According to a new report from the Pew Internet and American Life Project, in the past year social networking use among Americans age 50 and up nearly doubled—from 22% to 42%. Half of internet users age 50-64, and a quarter of users 65 and older, now regularly use social networking sites such as Facebook, Twitter, and Flickr…
“Although e-mail continues to be the primary way that older users maintain contact with friends, families and colleagues, many users now rely on social network platforms to help manage their daily communications—sharing links, photos, videos, news and status updates with a growing network of contacts,” says the report.
The report also notes that older internet users also tend to like online news: “76% of internet users ages 50-64 get news online, and 42% do so on a typical day. Among internet users ages 65 and older, 62% look for news online and 34% do so on a typical day.”

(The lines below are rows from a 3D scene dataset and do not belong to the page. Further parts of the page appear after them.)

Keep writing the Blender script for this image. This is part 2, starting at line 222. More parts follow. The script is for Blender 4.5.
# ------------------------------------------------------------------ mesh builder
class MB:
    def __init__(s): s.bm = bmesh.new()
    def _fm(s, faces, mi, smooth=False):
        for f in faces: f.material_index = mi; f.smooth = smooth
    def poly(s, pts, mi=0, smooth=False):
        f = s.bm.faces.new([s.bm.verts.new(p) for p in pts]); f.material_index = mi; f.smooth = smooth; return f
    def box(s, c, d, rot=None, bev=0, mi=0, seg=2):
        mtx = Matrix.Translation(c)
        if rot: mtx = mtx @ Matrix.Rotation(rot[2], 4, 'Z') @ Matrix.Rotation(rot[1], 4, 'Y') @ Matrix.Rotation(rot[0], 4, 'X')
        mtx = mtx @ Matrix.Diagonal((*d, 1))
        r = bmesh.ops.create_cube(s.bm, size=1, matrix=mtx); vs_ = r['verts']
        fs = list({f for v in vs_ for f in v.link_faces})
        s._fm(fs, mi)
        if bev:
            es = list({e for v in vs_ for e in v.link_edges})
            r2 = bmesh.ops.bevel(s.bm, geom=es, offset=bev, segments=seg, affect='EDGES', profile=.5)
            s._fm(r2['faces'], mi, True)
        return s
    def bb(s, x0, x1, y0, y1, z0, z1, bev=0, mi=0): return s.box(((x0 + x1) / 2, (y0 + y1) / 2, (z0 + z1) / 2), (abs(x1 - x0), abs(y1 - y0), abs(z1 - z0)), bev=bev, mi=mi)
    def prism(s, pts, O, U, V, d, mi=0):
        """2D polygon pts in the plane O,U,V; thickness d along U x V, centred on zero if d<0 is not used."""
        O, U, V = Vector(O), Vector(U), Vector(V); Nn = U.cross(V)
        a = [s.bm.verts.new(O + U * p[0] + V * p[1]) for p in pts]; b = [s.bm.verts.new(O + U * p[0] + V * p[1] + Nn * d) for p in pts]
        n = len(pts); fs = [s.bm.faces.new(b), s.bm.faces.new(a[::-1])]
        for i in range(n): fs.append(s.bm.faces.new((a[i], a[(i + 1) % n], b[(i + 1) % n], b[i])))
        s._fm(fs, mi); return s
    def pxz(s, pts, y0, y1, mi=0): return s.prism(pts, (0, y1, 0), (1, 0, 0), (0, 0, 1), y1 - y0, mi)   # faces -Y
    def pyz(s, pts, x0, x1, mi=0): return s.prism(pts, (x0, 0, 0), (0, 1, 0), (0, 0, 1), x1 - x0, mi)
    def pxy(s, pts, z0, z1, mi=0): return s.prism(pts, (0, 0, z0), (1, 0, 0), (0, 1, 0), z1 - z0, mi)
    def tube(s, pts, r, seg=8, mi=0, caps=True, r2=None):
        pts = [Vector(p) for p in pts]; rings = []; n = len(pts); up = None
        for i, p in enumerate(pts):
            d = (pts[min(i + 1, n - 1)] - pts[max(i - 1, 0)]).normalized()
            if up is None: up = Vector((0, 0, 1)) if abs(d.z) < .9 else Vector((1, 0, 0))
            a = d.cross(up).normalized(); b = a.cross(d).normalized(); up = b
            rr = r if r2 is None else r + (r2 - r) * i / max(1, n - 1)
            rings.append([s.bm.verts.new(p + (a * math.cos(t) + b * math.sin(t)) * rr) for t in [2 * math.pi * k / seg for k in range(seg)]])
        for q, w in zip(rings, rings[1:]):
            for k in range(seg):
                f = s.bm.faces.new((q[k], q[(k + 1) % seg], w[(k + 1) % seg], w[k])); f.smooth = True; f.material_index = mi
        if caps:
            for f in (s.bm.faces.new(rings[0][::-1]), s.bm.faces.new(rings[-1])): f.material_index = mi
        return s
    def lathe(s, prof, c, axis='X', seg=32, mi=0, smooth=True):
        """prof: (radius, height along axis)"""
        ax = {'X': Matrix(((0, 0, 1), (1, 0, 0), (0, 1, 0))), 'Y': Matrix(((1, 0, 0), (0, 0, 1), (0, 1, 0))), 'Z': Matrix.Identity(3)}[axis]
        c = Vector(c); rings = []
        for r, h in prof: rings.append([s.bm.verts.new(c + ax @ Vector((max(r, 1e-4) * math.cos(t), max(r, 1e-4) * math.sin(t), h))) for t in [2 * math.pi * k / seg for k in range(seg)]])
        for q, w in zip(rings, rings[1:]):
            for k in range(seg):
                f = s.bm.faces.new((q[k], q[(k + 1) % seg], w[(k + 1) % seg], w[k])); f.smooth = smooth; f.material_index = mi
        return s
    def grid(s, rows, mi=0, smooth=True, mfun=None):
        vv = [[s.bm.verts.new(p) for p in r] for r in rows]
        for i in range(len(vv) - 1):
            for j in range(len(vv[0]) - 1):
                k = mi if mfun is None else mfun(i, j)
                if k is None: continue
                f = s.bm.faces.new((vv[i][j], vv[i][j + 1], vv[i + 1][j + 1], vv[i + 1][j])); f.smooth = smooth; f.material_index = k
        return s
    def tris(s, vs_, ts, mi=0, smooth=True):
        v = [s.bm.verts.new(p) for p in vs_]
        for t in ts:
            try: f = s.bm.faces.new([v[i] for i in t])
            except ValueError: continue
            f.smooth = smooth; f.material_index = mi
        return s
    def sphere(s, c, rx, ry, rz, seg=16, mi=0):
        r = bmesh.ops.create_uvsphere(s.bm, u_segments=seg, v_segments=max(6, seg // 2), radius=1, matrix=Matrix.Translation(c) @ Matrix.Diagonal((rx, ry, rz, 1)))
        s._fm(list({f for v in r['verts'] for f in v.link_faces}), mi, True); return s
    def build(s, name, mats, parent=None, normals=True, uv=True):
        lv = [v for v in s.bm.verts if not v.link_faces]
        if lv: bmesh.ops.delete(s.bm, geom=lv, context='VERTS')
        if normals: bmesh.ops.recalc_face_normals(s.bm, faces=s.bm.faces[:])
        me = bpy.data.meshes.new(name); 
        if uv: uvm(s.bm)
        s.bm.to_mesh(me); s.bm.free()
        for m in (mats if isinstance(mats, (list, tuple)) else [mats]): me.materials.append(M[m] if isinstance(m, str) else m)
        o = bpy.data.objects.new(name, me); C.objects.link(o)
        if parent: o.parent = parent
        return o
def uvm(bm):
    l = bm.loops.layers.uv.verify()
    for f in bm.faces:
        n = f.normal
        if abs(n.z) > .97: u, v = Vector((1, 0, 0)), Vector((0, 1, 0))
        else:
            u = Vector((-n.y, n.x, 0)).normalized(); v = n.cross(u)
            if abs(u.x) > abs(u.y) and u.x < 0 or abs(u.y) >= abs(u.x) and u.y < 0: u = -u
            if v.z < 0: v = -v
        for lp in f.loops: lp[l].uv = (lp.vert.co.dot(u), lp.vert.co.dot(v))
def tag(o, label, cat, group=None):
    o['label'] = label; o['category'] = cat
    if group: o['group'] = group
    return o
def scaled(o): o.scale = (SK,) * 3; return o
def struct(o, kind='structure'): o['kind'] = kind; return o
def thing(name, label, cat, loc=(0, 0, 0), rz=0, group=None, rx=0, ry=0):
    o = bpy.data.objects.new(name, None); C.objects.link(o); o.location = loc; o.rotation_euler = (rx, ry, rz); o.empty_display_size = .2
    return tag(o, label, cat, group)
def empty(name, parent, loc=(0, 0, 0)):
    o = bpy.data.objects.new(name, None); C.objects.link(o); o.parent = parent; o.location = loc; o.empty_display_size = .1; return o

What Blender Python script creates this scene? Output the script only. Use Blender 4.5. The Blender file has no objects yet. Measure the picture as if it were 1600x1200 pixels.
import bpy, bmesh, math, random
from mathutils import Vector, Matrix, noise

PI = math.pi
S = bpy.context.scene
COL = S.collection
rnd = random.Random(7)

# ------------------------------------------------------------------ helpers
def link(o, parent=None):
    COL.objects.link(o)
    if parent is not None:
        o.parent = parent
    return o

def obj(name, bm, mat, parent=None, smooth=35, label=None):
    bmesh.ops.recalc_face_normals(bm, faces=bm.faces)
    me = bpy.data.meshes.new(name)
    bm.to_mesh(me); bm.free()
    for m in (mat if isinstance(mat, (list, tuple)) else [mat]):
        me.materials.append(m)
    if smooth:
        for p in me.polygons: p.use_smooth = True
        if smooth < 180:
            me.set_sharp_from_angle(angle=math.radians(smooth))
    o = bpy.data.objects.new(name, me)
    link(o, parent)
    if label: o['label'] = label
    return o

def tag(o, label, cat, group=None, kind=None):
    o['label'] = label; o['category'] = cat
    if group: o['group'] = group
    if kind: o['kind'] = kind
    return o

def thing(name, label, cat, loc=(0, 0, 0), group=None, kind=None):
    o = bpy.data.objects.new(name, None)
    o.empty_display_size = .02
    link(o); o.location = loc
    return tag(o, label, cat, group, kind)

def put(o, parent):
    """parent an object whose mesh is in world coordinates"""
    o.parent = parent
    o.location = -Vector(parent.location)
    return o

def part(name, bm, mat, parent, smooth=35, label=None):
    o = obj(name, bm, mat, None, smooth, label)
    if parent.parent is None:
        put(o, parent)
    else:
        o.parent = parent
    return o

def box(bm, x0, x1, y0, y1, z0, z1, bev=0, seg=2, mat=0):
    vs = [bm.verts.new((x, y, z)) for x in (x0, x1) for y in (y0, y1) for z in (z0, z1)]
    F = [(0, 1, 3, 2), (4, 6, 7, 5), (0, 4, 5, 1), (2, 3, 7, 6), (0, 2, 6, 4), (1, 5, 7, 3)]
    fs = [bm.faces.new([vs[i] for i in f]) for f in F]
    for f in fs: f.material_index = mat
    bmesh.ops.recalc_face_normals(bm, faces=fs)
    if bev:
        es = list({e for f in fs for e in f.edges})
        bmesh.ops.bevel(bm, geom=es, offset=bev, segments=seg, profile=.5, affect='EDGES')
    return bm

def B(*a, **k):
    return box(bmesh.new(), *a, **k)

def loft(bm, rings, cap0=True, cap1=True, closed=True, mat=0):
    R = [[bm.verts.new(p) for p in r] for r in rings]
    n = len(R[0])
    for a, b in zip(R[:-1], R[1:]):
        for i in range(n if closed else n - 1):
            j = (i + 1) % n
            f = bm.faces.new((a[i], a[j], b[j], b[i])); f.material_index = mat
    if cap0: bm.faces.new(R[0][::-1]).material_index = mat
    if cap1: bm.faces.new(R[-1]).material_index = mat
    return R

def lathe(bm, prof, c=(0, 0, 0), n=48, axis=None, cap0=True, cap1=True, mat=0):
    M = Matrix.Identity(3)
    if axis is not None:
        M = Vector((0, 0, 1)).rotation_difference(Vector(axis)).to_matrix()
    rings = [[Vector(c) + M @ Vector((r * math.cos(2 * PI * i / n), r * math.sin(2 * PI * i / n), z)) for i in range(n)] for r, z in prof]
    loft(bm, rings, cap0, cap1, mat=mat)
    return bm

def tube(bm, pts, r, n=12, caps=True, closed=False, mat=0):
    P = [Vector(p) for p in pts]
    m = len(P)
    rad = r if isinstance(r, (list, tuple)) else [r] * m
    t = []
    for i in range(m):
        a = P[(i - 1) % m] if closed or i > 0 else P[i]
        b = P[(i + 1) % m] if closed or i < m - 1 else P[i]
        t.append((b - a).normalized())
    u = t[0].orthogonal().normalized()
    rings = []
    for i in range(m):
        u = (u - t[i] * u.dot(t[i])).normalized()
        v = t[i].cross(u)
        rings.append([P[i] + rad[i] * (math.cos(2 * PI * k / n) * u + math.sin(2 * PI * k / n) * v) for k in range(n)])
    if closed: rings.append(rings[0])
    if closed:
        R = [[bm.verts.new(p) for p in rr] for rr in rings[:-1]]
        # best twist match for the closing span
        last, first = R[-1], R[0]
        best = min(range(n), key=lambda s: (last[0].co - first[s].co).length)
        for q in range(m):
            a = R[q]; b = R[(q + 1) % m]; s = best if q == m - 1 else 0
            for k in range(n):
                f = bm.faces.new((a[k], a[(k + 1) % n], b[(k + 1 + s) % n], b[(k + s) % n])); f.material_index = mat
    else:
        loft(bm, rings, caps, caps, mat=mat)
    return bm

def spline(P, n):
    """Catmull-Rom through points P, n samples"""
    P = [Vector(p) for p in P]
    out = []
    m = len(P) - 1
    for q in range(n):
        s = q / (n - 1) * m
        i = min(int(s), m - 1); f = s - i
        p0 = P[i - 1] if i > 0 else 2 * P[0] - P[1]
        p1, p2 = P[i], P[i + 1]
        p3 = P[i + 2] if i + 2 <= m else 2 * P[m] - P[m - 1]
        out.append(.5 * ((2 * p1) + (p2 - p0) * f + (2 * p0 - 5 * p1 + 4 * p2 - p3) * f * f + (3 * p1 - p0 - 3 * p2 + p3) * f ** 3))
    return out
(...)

If older adults are a key part of your news organization’s core audience (which is true for most news orgs), consider ways to use social media to deepen and extend your connections with this demographic. In addition to reaching out online to older parts of your community via social networking sites, also consider integrating social media more thoroughly on your web site—and promote and explain your social media efforts more often in print or on the air.
If your news org has been lagging on social media so far, this research could provide even more impetus to get more active in social media. Also, if you’ve assumed social media appeals almost exclusively to younger audiences—think again.